Types of Time-Variant Pricing

  • Real-time pricing (RTP)– Prices vary frequently over the course of the day to reflect fluctuating electricity costs.
  • Time-of-use pricing (TOU)– The day is broken out into two or three periods of time (e.g., peak period, off-peak period, interim period) whereby prices vary by period, but remain consistent from day to day.
  • Variable peak pricing (VPP) – Similar to TOU, except that peak period prices change daily to reflect system conditions and costs.
  • Critical peak pricing (CPP)– A critical event (such as a heat wave or power plant failure) is identified when the price may increase dramatically to reflect system conditions.
  • Critical peak rebate (CPR)– Similar to CPP, except customers are paid for cutting back on electricity during critical events relative to the amount they normally use.

Most utilities around the country charge customers flat prices representing an average of the costs and scarcity over the entire year. With flat prices, customers often end up paying more than they should because that average includes some very expensive energy that is produced to meet spikes in demand that occur only a few times a year. Avoiding these spikes in demand would lead to lower prices, yet flat prices leave customers unaware of these high-cost times. Time-variant pricing (TVP), on the other hand, helps to bridge this gap by signaling to customers when costs are high, incentivizing them to cut back on electricity use or shift to times when electricity is cheaper.

Lessons learned from implementing TVP across country

Our forum helped shed greater light on this type of pricing through lively discussions and presentations by a range of speakers who’ve had experience implementing or analyzing TVP. Utility representatives and consultants presented on lessons learned from TVP programs in various states, including California, Oklahoma, Illinois, and Maryland, where utilities implemented very different types of pricing mechanisms. For example, time-of-use and critical peak pricing were implemented in California, while variable peak pricing was used in Oklahoma, real-time pricing in Illinois, and peak time rebates in Maryland.

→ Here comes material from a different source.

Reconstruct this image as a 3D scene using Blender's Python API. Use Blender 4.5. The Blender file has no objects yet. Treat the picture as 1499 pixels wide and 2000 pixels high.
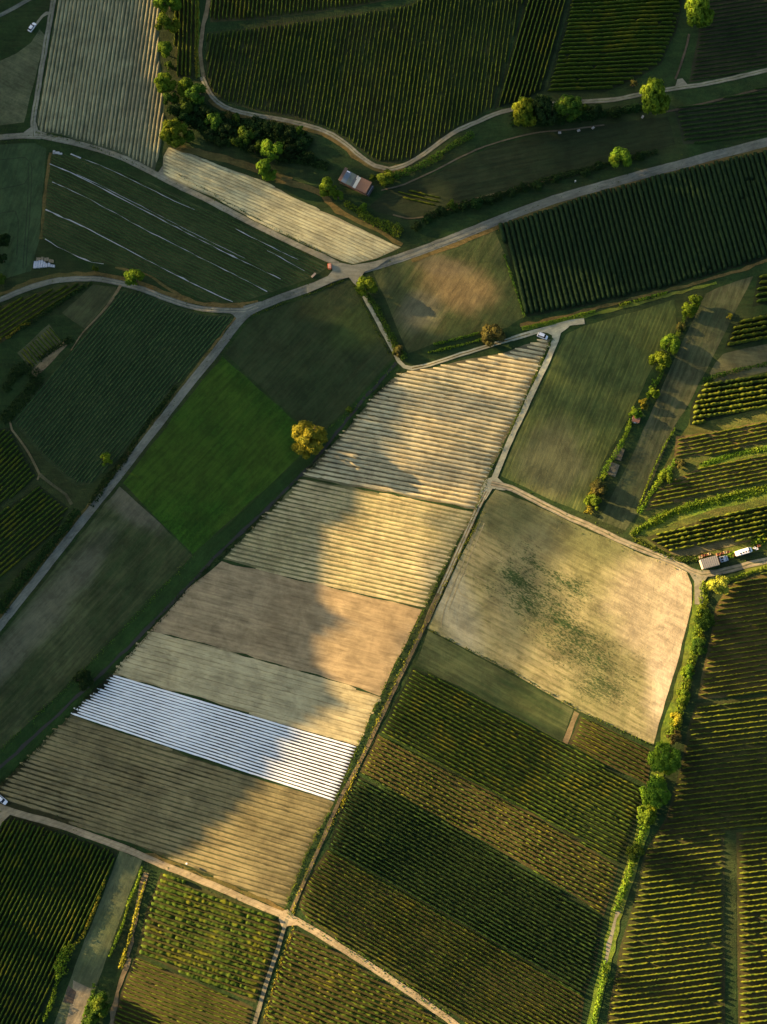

Despite deploying different technologies and outreach methods, the utilities saw similar outcomes in all four states. Time-variant pricing led to substantial reductions in peak-time electricity use and customers reported that they liked being able to respond to price fluctuations. Regulators and consumer advocate groups have been concerned about the effect of TVP on low-income customers, but they, too, cut back on electricity use, and in some cases, reported even greater acceptance than more affluent customers. Another key factor affecting TVP adoption was how the choice was structured: i.e., whether customers were asked to opt-in to a voluntary TVP program or opt-out of a TVP program in which they were automatically enrolled. Utilities saw much higher TVP adoption as well as greater total peak demand reductions when customers were automatically enrolled in TVP and allowed to opt-out.

A panel on TVP considerations featured speakers doing a deeper dive on:

  1. Potential concerns regarding the impact of TVP on low-income customers;
  2. Environmental impacts of TVP, and;
  3. The role of customer-enabling technologies in reducing demand when paired with TVP.

TVP implementation in New York: opportunities and barriers

The forum’s final panel was of a more academic nature, bringing together thought leaders in the field to discuss the future of TVP in New York’s reformed electricity system. Stanford University Economics Professor, Dr. Frank Wolak, argued that utilities should provide real-time pricing (RTP) to residential customers. He recommended that RTP be levied only on the portion of a customer’s bill that reflects the costs of generating electricity. He noted that customers in New York have the flexibility to go to a third-party energy service provider and choose a flat rate if they wish to avoid the fluctuation in prices brought on by RTP. The panel also discussed how time-variant pricing can be implemented for the portion of a customer’s electricity bill that reflects a utility’s infrastructure investments (i.e., the delivery portion of the bill). These charges would help utilities avoid future infrastructure investments, such as substations, resulting from elevated peak demand.

Unfortunately, there are significant barriers to TVP implementation in New York State. For starters, customers don’t have the type of advanced, or smart, meter that provides detailed data on how much electricity is used each hour or minute of the day, making it impossible for utilities to bill on a time-variant basis. This theme was repeated throughout the day, with many presenters stressing the importance of utilities investing in an advanced metering system.

Another barrier to widespread TVP implementation in New York is the lack of incentive for utilities to make changes that would help them reduce costs, such as TVP. Instead, the current system reimburses the utility for incurred investment costs, creating a perverse incentive to spend more and avoid implementing TVP. The REV proceeding is looking into changing how utilities are paid (for example, based on performance rather than expenditures). This provides an ideal opportunity for the state to introduce time-variant pricing as part of a reformed electricity system.

Our successful forum not only helped reinforce the idea it is time to begin implementing TVP in New York but also offered guidance on the best way to do so. We hope the understanding gained from the forum will help guide the path to a cleaner, more efficient electric industry in New York.